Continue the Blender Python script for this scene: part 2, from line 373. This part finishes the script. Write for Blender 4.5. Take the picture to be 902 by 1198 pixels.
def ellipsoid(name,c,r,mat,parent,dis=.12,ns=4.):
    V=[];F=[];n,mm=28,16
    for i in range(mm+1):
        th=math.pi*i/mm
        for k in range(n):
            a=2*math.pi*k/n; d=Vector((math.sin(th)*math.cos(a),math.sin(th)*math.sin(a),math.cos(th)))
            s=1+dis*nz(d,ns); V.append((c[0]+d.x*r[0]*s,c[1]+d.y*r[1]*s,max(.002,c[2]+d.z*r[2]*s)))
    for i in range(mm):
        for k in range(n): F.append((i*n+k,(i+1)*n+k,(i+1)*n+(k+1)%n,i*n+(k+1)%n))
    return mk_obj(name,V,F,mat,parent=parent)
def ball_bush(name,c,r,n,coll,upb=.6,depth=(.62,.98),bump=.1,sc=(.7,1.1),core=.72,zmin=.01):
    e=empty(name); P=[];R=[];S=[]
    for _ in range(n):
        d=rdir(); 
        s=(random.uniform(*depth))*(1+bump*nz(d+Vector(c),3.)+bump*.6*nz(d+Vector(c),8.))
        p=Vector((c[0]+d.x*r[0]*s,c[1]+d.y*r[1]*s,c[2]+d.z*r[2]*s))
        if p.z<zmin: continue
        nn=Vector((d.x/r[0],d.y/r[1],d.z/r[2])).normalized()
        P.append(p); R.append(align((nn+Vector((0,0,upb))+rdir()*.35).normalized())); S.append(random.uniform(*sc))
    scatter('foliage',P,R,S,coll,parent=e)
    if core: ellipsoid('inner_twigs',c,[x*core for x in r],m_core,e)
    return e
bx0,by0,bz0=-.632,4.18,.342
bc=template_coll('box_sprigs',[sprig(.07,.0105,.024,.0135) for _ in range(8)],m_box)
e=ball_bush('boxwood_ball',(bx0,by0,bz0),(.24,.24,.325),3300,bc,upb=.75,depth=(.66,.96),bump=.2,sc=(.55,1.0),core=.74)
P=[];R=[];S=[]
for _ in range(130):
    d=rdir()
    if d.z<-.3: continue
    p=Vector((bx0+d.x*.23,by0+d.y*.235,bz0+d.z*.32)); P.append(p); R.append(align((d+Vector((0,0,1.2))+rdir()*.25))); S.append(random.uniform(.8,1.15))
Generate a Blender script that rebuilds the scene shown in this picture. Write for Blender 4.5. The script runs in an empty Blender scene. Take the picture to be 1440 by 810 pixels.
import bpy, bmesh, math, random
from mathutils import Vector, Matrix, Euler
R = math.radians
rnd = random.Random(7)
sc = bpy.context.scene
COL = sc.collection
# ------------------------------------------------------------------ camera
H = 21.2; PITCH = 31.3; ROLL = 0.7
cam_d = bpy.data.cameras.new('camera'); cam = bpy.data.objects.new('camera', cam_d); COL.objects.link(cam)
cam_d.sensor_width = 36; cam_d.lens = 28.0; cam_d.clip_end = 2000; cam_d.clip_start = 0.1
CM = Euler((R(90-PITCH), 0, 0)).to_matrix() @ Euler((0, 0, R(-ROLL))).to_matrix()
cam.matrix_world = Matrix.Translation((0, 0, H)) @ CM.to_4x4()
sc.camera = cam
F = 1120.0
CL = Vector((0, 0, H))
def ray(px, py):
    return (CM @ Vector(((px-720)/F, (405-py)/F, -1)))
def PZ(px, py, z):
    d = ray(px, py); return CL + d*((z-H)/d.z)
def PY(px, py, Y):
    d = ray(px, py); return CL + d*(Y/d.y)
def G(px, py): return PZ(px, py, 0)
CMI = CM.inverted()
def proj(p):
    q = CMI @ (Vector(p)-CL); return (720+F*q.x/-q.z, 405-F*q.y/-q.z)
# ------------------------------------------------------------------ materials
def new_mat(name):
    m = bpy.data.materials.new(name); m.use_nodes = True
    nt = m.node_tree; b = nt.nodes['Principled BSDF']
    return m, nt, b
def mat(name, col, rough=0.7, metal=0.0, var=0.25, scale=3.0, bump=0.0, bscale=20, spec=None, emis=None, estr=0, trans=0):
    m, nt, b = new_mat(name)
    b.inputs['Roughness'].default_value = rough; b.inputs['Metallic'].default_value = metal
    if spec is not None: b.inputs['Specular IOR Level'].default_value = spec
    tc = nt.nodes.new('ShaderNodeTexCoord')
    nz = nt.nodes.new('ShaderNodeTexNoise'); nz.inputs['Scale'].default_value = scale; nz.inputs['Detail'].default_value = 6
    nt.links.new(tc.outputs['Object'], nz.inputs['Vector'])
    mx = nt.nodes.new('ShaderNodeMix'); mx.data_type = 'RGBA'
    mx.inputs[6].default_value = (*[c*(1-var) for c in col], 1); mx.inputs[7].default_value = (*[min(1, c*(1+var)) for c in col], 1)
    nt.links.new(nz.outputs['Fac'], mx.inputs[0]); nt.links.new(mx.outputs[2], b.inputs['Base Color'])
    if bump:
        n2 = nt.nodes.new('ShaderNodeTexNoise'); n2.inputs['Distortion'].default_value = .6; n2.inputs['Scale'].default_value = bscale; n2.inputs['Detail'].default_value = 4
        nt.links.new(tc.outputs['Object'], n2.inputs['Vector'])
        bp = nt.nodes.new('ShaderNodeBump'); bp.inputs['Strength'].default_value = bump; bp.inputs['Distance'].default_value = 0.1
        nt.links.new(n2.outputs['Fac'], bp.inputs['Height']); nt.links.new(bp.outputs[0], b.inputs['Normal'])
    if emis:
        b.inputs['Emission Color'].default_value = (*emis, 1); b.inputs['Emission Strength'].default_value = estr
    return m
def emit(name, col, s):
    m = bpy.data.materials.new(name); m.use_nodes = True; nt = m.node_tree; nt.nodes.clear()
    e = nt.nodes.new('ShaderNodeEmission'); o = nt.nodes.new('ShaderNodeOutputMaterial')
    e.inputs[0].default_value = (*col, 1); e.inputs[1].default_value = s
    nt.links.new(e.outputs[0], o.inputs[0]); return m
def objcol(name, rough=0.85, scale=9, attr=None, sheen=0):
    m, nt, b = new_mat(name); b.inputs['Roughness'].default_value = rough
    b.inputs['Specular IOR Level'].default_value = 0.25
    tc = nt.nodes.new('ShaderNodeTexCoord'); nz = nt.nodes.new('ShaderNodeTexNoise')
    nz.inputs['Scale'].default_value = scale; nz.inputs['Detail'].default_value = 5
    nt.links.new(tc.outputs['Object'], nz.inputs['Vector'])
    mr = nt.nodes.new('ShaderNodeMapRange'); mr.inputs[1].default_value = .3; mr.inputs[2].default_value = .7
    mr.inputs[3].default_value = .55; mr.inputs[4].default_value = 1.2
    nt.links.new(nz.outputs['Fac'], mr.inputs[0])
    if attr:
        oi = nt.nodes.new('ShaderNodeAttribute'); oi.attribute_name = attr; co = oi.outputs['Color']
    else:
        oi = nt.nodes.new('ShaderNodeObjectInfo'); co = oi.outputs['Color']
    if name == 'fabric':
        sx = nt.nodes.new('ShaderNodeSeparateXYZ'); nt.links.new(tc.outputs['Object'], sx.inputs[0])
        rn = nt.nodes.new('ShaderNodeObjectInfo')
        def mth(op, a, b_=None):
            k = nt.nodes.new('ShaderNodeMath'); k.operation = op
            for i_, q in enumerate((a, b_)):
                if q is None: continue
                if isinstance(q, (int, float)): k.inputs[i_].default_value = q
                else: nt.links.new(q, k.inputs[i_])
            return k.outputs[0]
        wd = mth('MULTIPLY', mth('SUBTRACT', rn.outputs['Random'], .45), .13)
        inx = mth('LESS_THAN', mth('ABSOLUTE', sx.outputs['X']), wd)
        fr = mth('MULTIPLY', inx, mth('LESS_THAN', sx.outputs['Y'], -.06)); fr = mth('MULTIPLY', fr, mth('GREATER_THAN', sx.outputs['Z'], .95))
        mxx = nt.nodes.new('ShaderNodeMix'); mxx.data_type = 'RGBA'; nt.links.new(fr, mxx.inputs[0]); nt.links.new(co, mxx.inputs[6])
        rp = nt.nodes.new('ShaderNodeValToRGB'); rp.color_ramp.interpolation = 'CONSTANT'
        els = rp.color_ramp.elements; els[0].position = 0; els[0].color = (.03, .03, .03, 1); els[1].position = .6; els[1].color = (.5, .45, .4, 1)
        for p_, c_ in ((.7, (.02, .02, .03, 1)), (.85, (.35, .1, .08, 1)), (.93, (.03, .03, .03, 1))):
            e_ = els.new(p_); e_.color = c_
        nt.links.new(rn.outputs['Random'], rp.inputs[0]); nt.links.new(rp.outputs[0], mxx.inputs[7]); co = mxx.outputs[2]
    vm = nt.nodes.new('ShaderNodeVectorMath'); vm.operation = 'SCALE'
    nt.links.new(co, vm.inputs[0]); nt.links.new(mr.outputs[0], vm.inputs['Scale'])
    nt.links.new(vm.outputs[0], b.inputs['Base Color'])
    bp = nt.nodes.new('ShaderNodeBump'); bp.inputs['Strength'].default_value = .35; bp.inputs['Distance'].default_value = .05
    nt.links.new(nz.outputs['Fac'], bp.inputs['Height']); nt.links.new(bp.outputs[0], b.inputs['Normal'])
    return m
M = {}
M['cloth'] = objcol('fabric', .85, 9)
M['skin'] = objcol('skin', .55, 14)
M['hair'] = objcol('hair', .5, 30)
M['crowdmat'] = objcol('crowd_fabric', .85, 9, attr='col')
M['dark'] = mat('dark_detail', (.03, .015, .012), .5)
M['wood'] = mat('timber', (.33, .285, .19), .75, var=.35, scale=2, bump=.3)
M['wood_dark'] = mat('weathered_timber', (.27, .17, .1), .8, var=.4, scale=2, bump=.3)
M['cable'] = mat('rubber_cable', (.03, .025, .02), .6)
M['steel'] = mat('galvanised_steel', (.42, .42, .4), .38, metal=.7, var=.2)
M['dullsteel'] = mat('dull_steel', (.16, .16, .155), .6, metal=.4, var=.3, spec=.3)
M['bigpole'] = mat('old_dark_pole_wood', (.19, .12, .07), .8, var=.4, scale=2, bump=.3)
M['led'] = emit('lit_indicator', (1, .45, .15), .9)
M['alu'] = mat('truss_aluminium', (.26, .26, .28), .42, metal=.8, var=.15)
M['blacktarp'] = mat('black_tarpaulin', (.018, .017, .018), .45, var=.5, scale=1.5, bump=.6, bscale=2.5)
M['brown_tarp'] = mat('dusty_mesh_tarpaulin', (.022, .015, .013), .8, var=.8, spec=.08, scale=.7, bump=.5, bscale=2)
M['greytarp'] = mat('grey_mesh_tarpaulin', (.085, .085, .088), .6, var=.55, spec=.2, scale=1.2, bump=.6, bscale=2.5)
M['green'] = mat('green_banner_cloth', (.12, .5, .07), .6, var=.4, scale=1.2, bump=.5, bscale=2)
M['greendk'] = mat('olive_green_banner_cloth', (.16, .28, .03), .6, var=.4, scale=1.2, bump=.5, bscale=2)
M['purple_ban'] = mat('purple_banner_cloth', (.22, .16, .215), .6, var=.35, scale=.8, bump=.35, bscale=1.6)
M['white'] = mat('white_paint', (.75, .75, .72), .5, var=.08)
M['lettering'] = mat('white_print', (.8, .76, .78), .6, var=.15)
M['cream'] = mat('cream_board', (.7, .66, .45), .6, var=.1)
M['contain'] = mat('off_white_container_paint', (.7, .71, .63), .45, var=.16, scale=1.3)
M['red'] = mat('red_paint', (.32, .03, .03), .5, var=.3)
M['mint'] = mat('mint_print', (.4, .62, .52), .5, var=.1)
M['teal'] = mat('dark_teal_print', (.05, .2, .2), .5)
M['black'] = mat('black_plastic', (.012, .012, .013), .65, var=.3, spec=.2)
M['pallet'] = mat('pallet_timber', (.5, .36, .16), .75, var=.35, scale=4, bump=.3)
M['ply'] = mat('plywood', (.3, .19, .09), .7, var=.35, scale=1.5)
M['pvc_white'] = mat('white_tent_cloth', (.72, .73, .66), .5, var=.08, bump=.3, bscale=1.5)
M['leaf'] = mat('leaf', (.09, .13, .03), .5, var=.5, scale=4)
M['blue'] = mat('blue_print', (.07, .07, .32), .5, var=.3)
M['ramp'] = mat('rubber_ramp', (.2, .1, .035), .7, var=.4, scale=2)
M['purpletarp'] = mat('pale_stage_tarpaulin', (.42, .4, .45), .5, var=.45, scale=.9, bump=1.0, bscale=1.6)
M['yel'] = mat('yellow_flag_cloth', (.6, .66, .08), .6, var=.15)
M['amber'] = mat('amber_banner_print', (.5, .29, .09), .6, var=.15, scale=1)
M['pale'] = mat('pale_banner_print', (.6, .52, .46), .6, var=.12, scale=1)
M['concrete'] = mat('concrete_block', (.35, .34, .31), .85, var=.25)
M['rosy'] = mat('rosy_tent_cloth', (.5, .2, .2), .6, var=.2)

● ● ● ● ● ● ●

◆ Task to carry out
In the entries above, locate every line with the word "empty" and copy it.

◆ Correct response
    e=empty(name); P=[];R=[];S=[]
Generate a Blender script that rebuilds the scene shown in this picture. Write for Blender 4.5. The script runs in an empty Blender scene. Take the picture to be 1440 by 810 pixels.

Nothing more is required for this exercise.